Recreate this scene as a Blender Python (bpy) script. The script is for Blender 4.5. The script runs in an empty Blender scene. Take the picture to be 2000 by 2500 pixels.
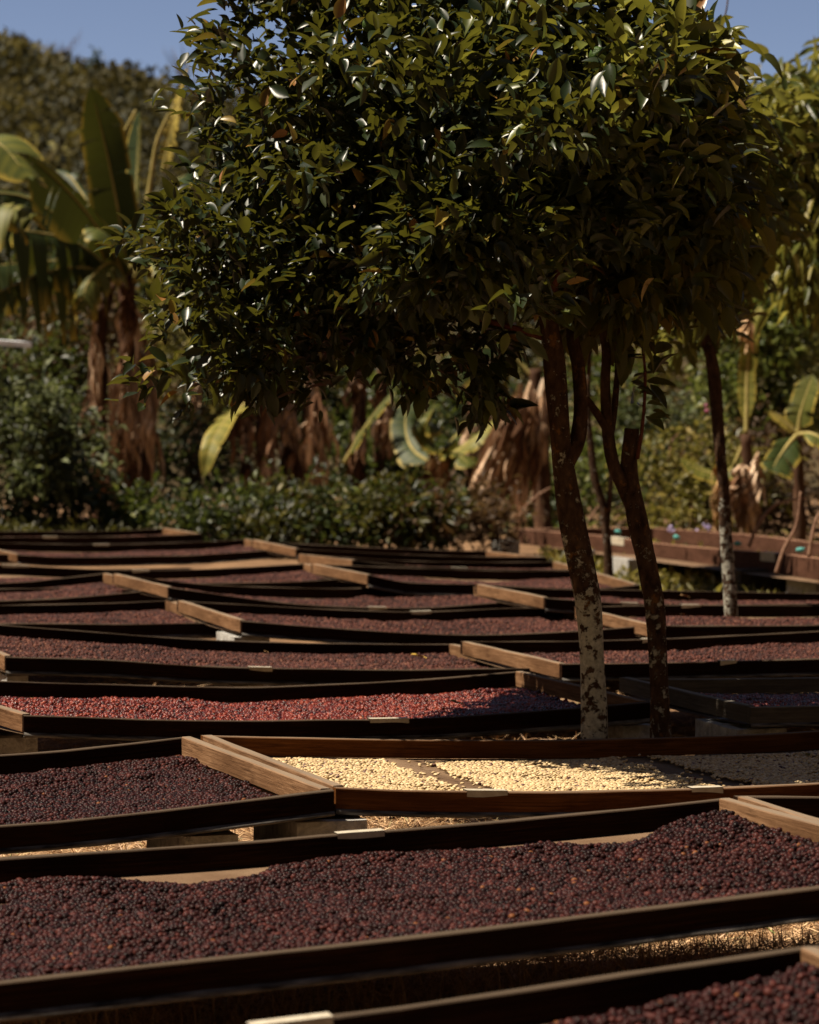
import bpy, math, random
import numpy as np
from mathutils import Vector, Matrix

random.seed(7)
RNG = np.random.default_rng(11)
SC = bpy.context.scene
COL = SC.collection
rad = math.radians

# ------------------------------------------------------------------ camera
F = 7083.0                      # focal length in pixels of the 2000 x 2500 photograph (85 mm, 24 mm wide sensor)
YH = 1010.0                     # horizon
TH = math.atan((1250 - YH) / F)
CT, ST = math.cos(TH), math.sin(TH)
HR = 0.83                       # tray rim below the lens
GZ = -1.117                      # ground below the lens
cam = bpy.data.objects.new('camera', bpy.data.cameras.new('camera'))
COL.objects.link(cam)
cam.data.sensor_fit = 'HORIZONTAL'
cam.data.sensor_width = 24.0
cam.data.lens = 85.0
cam.data.clip_start = 0.1
cam.data.clip_end = 2000
cam.rotation_euler = (math.pi / 2 - TH, 0, 0)
cam.data.dof.use_dof = True
cam.data.dof.focus_distance = 6.9
cam.data.dof.aperture_fstop = 5.6
SC.camera = cam


def ray(px, py):
    a, b = (px - 1000) / F, (1250 - py) / F
    return np.array([a, CT + b * ST, -ST + b * CT])


def P(px, py, D):
    r = ray(px, py)
    return r * (D / r[1])


# ------------------------------------------------------------------ light
world = bpy.data.worlds.new('World')
SC.world = world
world.use_nodes = True
nt = world.node_tree
bg = nt.nodes['Background']
sky = nt.nodes.new('ShaderNodeTexSky')
sky.sky_type = 'NISHITA'
sky.sun_disc = False
SUN_EL, SUN_DIR = 60.0, (-0.995, -0.06)
sky.sun_elevation = rad(SUN_EL)
sky.sun_rotation = math.atan2(SUN_DIR[0], SUN_DIR[1])
sky.altitude = 1500
sky.air_density = 0.5
sky.dust_density = 0.15
sky.ozone_density = 0.6
wb = nt.nodes.new('ShaderNodeMix'); wb.data_type = 'RGBA'; wb.blend_type = 'MULTIPLY'; wb.inputs[0].default_value = 1
wb.inputs[7].default_value = (1.18, 1.0, .92, 1)
nt.links.new(sky.outputs[0], wb.inputs[6])
nt.links.new(wb.outputs[2], bg.inputs[0])
bg.inputs[1].default_value = 0.05
sl = bpy.data.lights.new('sun', 'SUN')
sl.energy = 5.0
sl.angle = rad(0.5)
sl.color = (1.0, 0.87, 0.69)
sun = bpy.data.objects.new('sun', sl)
COL.objects.link(sun)
h = math.cos(rad(SUN_EL))
n_ = math.hypot(*SUN_DIR)
sd = Vector((SUN_DIR[0] / n_ * h, SUN_DIR[1] / n_ * h, math.sin(rad(SUN_EL))))
sun.rotation_euler = sd.to_track_quat('Z', 'Y').to_euler()
SC.view_settings.view_transform = 'Standard'
SC.view_settings.look = 'None'
SC.view_settings.exposure = 1.12
SC.view_settings.gamma = 1
SC.cycles.use_adaptive_sampling = True
SC.cycles.max_bounces = 6
SC.cycles.diffuse_bounces = 3
SC.cycles.transmission_bounces = 4
SC.cycles.sample_clamp_indirect = 4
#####
**What is expected**:
Print the data above verbatim from the first line through the line holding "rad = math.radians", leaving every picture out.

**Response for this exercise**:
Recreate this scene as a Blender Python (bpy) script. The script is for Blender 4.5. The script runs in an empty Blender scene. Take the picture to be 2000 by 2500 pixels.
import bpy, math, random
import numpy as np
from mathutils import Vector, Matrix

random.seed(7)
RNG = np.random.default_rng(11)
SC = bpy.context.scene
COL = SC.collection
rad = math.radians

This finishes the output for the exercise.